Positional information
Another new feature of the past days is that the parser stores positional information into the terms it produces. A term is the data-structure used to represent a parsed query. There are literal terms (integers, strings, date-times), comparison terms, resource type terms ("mails" gives the hint that e-mails must be returned by the query), and logical terms (and, or, not), among others.
I have submitted a review request to the Nepomuk developer, asking them if I can add two fields to the base Term
class. One of those fields is a position, the other is a length. They allow the parser to remember from which portion of the user query string it parsed terms.
Every term has positional information, not only literal ones. For instance, a comparison term covers the part of the user query that describes the comparison. For "mails sent by John", the comparison terms covers "sent by John", the resource type term is linked to "mails", and the literal term simply is "John".
With this tree of terms, each having positional information, it is possible to do a pretty neat syntax highlighting: use a different nice color for each term, and render literal terms in bold face. This way, the actual content (the literal terms) is clearly seen by the user, and he or she also sees if properties are correctly recognized. An example of highlighted query is "mails sent by John" (I used italics font instead of colors).

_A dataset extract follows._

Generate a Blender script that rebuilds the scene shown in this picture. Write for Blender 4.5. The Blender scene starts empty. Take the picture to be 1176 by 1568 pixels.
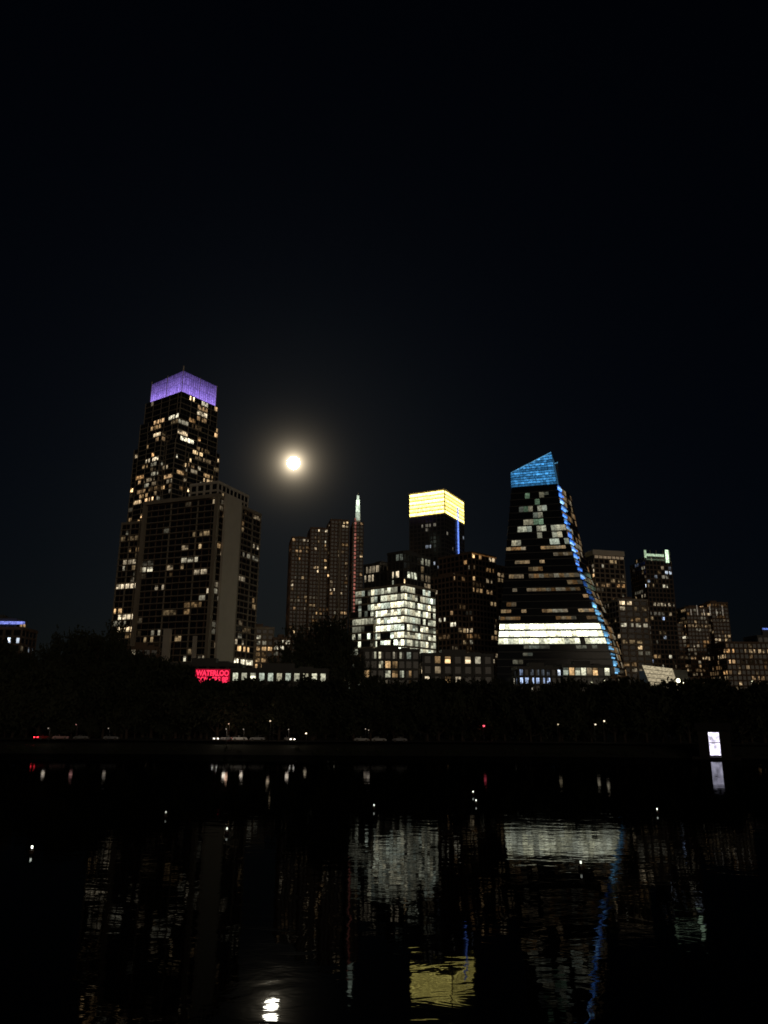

Syntax-highlighting is not the only way of representing this kind of information. For instance, Ivan Čukić proposed a very great user interface that you can see here. I really find it beautiful and congratulate Ivan for it! I will see how it could be implemented with my parser (that recognizes complex patterns, even mixed patterns where date-times are spread between property comparisons).
Timing
We are now at the end of the second week of the Google Summer of Code. My project is composed of two big parts:
- The query parser (in the sense of "something that takes a query string and produces a
Nepomuk2::Query::Query
object") - A "query builder widget", a widget used by Dolphin when you click on "Search" and that allows the user to build queries without having to understand how the parser works. The query parser recognizes a language close to natural language, but this widget can also help the user by exposing auto-completion suggestions (tag names, contacts, file-names, date-time popups, etc), and decorating the input with some nice colors
The query parser is in good shape and is able to parse queries. When porting the unit tests from the old parser to the new one, I have found that some features still are lacking (like the recognition of file-name wild-cards), but it is already quite usable, and produces positional information.
The query builder widget will be very interesting to develop. The challenges will be graphical (the interface of Ivan is very nice but seems difficult to implement, and even more to implement right) and algorithmic, as the parser will need to be adapted (for instance, if a pattern like "sent by %1" only partially matches, it can be used to add a new auto-completion proposal).
I'm on holidays from July 3 to July 13, so there will be no new blog post during this period. Before that, I will try to advance as much as possible in the implementation of a nice query builder widget. I'm very excited, and nice-looking things always pleased me. After my holidays, I will have nearly two months and a half to finish the query builder widget, fix bugs, and integrate Nepomuk at interesting places (KRunner, Plasma Active, etc). I'm open to any suggestion.